Not only do the girls in the new series look like grown-up American Girl dolls, they're playing "he loves me, he loves me not." How boring and sweetly Victorian is that? By contrast, Lenski's illustrations conveys the sense of adventure and imagination that the characters in the books actually have. Hmmph. Maybe I'll up and join The Betsy-Tacy Society after all.

Fortunately the in print editions of the Betsy-Tacy books continue to use Lenski's line art in the interior.

And keep your eye out for the old editions and first editions of these books. They're starting to be worth quite a bit.

Sunday, April 27, 2008

Books We Love (the Frances books), part 1


Books We Love will be an ongoing service as Owl and the Glass Cat do their utmost to bring you back in touch with the classics you've grown to forget. You don't need to have children to appreciate these books--well written, beautifully illustrated, & funny!

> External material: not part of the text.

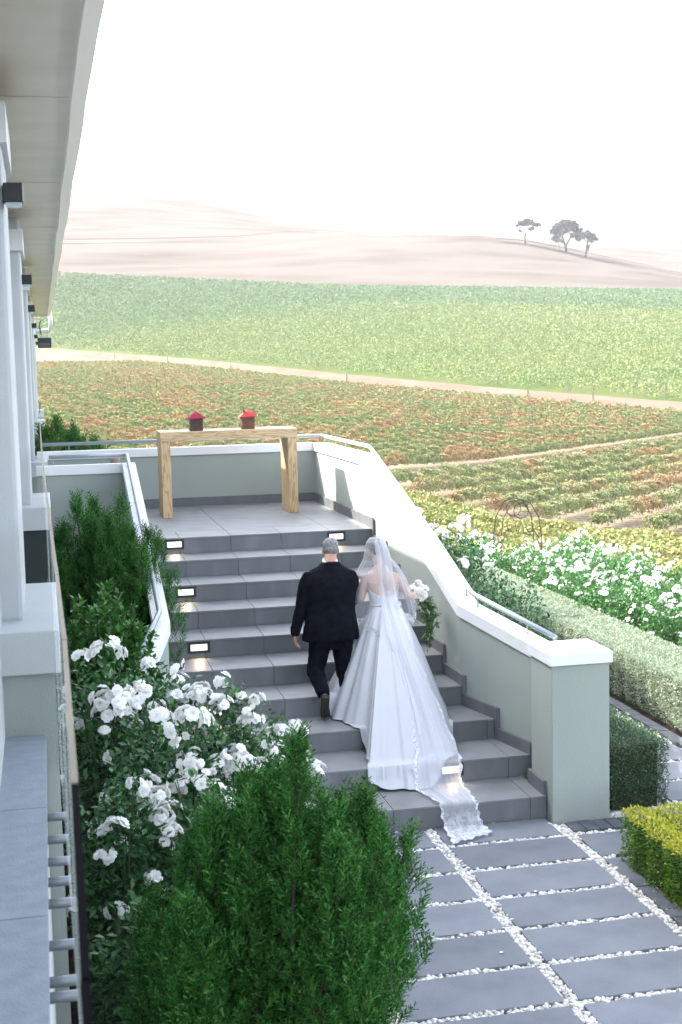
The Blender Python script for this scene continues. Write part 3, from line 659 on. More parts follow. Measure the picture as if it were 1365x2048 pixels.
blob('jacket', SUIT, mn, lofts=[j], chains=[[((2.172, 11.53, 1.640), .060), ((2.145, 11.51, 1.56), .062), ((2.105, 11.47, 1.43), .056), ((2.05, 11.43, 1.27), .046), ((2.03, 11.42, 1.205), .044)], [((2.552, 11.53, 1.635), .060), ((2.575, 11.54, 1.55), .062), ((2.595, 11.60, 1.43), .058), ((2.62, 11.82, 1.42), .044)]], vox=.009, smooth=4, crease=.007)
b = MB()
for s, x in ((1, 2.325), (-1, 2.325)): pass
tr = [[((2.245, 11.385, 1.16), .105), ((2.225, 11.38, 1.02), .088), ((2.185, 11.36, .86), .072), ((2.188, 11.16, .785), .062), ((2.19, 11.04, .74), .056)],
      [((2.43, 11.385, 1.16), .105), ((2.432, 11.36, 1.02), .088), ((2.43, 11.30, .84), .070), ((2.42, 11.18, .70), .062), ((2.408, 11.09, .585), .058)]]
blob('trousers', SUIT, mn, lofts=[[(2.335, 11.39, 1.05, .17, .10), (2.335, 11.39, 1.10, .19, .115), (2.335, 11.39, 1.2, .185, .115), (2.337, 11.40, 1.28, .17, .11)]], chains=tr, vox=.009, smooth=3, crease=.008)
def shoe(p_heel, p_toe, up, parent):
    h, t, up = Vector(p_heel), Vector(p_toe), Vector(up).normalized(); d = (t-h); L = d.length; d.normalize()
    blob('shoe', SHOE, parent, chains=[[(h+up*.035+d*.03, .036), (h+up*.032+d*L*.45, .036), (h+up*.026+d*L*.72, .040), (h+up*.022+d*(L-.035), .030)], [(h+up*.035+d*.035, .036), (h+up*.085+d*.045, .036)]], vox=.006, smooth=2)
    s = d.cross(up).normalized(); mb = MB(); out = []
    for f, wd in ((0, .022), (.03, .033), (.45, .030), (.72, .042), (.92, .034), (1.0, .015)): out.append((h+d*L*f, wd))
    L_ = [p+s*wd for p, wd in out]+[p-s*wd for p, wd in reversed(out)]; n = len(L_)
    mb.poly([tuple(p-up*.004) for p in L_]+[tuple(p+up*.008) for p in L_], [tuple(range(n))[::-1], tuple(range(n, 2*n))]+[(i, (i+1) % n, n+(i+1) % n, n+i) for i in range(n)])
    mb.build('sole', SOLE, parent); mb = MB(); mb.tube([tuple(h+d*.004+s*q-up*.003-d*abs(q)*-.5) for q in (-.026, -.013, 0, .013, .026)], .004, 5); mb.tube([tuple(h+d*(L-.006)+s*q-up*.003-d*abs(q)*.7) for q in (-.03, -.015, 0, .015, .03)], .004, 5); mb.build('welt', WELT, parent, True)
shoe((2.19, 10.945, .735), (2.192, 11.015, .517), (0, .95, .3), mn)
shoe((2.405, 10.965, .515), (2.41, 11.18, .515), (0, 0, 1), mn)
b = MB(); b.tube([(2.388+.057*math.cos(t), 11.605+.060*math.sin(t), 1.772+.02*math.sin(t)) for t in np.linspace(-math.pi*.98, math.pi*.98, 24)], .012, 8); b.build('shirt_collar', SHIRT, mn, True)

# --- bride
br = empty('person', (2.8, 10.9, 3*RS), 'bride in a long white satin dress and lace edged veil, seen from behind', 'person')
he, P, rt = head_parts((2.812, 11.72, 1.842), .90, yawa=math.radians(22), pitcha=math.radians(-18))
chains, caps = [], []
hand(chains, caps, (2.67, 11.80, 1.43), (-.5, .8, .1), (.6, .5, 0), L=.135, curl=.5, thumb=1)
hand(chains, caps, (3.16, 11.74, 1.42), (.35, .8, .1), (1, -.3, 0), L=.135, curl=.8, thumb=-1)
chains += [[((2.83, 11.58, 1.68), .042), ((2.825, 11.65, 1.76), .040)],
           [((2.685, 11.535, 1.615), .043), ((2.635, 11.50, 1.44), .034), ((2.67, 11.78, 1.43), .021)],
           [((2.965, 11.535, 1.605), .043), ((3.07, 11.50, 1.43), .034), ((3.16, 11.72, 1.42), .021)],
           [((2.77, 11.42, 1.2), .09), ((2.76, 11.35, .95), .06), ((2.75, 11.25, .72), .04)], [((2.9, 11.42, 1.2), .09), ((2.9, 11.35, .95), .06), ((2.9, 11.25, .72), .04)]]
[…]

Owl finds the phrase "second childhood" particularly offensive to both children and the elderly, and she respectfully suggests that it be banished from the language. Here at Owl and the Glass Cat Review, we believe that second, third and fourth childhood are all potential stages of development.
Tribute: Best Friends for Frances
The Frances books, written by Russell Hoban, illustrated by Lillian Hoban (with the exception of Bedtime for Frances, illus. by Garth Williams), are delightful. All of them. And the badgers look so friendly! Absolutely. In Best Friends for Frances, our heroine is disappointed when her best friend Albert fails to invite her out on his "wandering day," which involves "throwing stones at telephone poles. A little frog work maybe. Walking on fences. Whistling with grass blades," and a spectacular lunch. In response, Frances takes her little sister Gloria out on an absolutely terrific-sounding picnic equipped for egg tosses, frog jumping contests and a veritable feast hauled in a little red wagon. Frances and Gloria march out carrying a sign that reads "Best Friends Outing. No Boys," but Frances relents when Albert apologizes and promises to not to exclude her again. Albert and Frances are great eaters, here and in Bread and Jam for Frances. Check out Lillian Hoban's many drawings of hard boiled eggs in eggcups, accompanied by multiple (even cardboard!) salt shakers.

A Baby Sister for Frances
A Bargain for Frances
A Birthday for Frances
Bread and Jam for Frances
Bedtime for Frances
Best Friends for Frances

The Hobans' full oeuvre may be chronicled later, but here's a special, advance shout out to Lillian Hoban's masterpiece Arthur's Honey Bear. The Arthur books are charming, too, and Arthur the Chimpanzee is so cute and sweet-faced in Hoban's crayon(like) drawings. This story is resonant with another classic, though not a Hoban book, called Ira Sleeps Over. Boys and their bears. Girls who are badgers. The Glass Cat may take a nap now, but first, please admire her lovely pink brains. Audibly. That's it. Good night.

Thursday, April 24, 2008

Hoot hoot for free books!

So I forgot that I won free books on the internet, until they arrived in the mail today. I entered a promotional contest from The Brown Bookshelf, a fine blog on, for, and by African-American children's authors. They sent me not one, but TWOOO hardcover picture books:


Snowball by Nina Crews: Illustrated in a cut-and-paste photo-collage-looking style, it reminds me of Ezra Jack Keats' classic The Snowy Day, but with real people.

When the Horses Ride By
by Eloise Greenfield, illustrated by Jan Spivey Gilchrist: A book of anti-war poems with mixed media collage illustrations--looks like paint, pen-and-ink, and photocopies. I really like the illustrations in this one; they feature kids from all around the world and wars from all around the world. It's a heavy subject, but the illustrations and text deal with it lightly in a way that feels honest and authentic. Probably you're not going to be collecting a whole library of picture books about war and peace, but the illustrations make this one worth it.

I'm definitely holding onto these and will probably pass them on to my future niece/nephew!